Interkulturalität ist die DNS
Nach dem Gottesdienst sind im Foyer die unterschiedlichsten Sprachen zu hören. Interkulturalität gehört zur DNS der Gemeinde. Die Gründer sind russlanddeutsche Familien, die Anfang der 1970er nach Köln und Umgebung kamen. Als sie keine passende Kirche fanden, taten sie sich zusammen. Und so entstand 1976 die Freikirche Köln Ostheim.
Anstatt eine Gemeinde für deutsche Aussiedler zu bleiben, öffneten sich die Gründer von Anfang an für Migranten. Einmal im Jahr wird diese nationale Vielfalt beim „Fest der Kulturen“ zelebriert. Dort können sich die Besucher durch verschiedene kulinarische Spezialitäten von Pizza bis Pelmeni (Teigkrapfen) durchprobieren und miteinander vernetzen.
Fokus Flüchtlingsarbeit
Mit der Flüchtlingskrise 2014 kamen Hunderte Iraner neu in die Gemeinde, erzählt Derksen in einem Gespräch nach dem Gottesdienst: „An manchen Sonntagen hatten wir bis zu 50 Bekehrungen. Bei einer Taufe ließen sich knapp hundert Iraner taufen.“ Viele von ihnen besuchen bis heute einen der Gottesdienste.
Den Fokus auf die Flüchtlingshilfe hat die Gemeinde bis heute beibehalten. Jetzt kommen viele Ukrainer. Die Gemeindemitglieder unterstützen sie. Jeden Sonntag können sie nach dem Gottesdienst unten im Speisesaal essen. Die Ersten haben sich bereits bekehrt und taufen lassen.

Alles für die Präsenz
Anfang 2020 riefen die Pastoren die Gemeinde dazu auf, für Erweckung zu beten.

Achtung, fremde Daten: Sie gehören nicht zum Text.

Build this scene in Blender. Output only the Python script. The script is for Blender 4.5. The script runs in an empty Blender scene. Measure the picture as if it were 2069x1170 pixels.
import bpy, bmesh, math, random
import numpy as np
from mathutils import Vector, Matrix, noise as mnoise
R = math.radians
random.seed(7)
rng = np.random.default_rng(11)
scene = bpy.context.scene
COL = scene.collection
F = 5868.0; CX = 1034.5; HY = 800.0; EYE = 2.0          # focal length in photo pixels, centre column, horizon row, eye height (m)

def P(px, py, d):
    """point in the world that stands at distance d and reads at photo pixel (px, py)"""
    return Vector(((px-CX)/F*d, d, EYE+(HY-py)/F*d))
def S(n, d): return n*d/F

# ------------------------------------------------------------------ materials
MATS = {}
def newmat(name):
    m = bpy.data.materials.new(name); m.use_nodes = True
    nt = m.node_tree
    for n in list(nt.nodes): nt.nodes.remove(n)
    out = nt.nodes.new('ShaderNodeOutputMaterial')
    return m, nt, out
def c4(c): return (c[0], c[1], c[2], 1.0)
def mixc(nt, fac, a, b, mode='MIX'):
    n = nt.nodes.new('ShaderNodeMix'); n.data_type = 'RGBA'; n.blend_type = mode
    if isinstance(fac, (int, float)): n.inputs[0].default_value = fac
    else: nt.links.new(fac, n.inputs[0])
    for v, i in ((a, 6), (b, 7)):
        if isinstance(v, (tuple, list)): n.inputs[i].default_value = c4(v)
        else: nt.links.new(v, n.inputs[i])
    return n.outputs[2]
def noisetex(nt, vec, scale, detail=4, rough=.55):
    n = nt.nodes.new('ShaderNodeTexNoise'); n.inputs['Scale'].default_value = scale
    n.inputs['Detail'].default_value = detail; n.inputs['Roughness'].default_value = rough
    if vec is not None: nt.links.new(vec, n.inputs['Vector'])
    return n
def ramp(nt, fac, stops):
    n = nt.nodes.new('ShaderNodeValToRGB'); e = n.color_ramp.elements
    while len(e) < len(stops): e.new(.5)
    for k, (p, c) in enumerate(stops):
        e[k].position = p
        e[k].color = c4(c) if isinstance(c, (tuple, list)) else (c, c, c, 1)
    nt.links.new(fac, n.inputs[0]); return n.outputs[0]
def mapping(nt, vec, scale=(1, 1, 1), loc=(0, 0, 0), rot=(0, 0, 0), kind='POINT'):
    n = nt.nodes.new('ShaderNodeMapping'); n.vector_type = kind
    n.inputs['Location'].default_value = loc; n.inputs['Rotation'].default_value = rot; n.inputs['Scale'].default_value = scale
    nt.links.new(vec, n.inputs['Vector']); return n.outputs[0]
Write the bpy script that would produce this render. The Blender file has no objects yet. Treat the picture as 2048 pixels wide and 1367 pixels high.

Doch dann kam Corona und die Türen gingen zunächst zu. Zu diesem Zeitpunkt hatte die Gemeinde knapp 500 Mitglieder. Die Leiter reagierten schnell, erinnert sich Derksen: „Da die Leute nicht zu uns kommen konnten, gingen wir zu ihnen – über YouTube.“ Dort wurden die Gottesdienste auf dem Kanal der Gemeinde übertragen und in den Sozialen Medien vielfach darauf hingewiesen: „Viele Leute sind so auf uns gestoßen.“
Sobald wieder Präsenzgottesdienste möglich waren, ermutigten die Pastoren dazu, vor Ort dabei zu sein. Sie boten drei Gottesdienste an, damit möglichst viele, unter Einhaltung der Hygienemaßnahmen, teilnehmen konnten. Oft nahmen Besucher bis zu 80 Kilometer Fahrtweg auf sich und kamen aus Duisburg, Siegen oder Düren angefahren.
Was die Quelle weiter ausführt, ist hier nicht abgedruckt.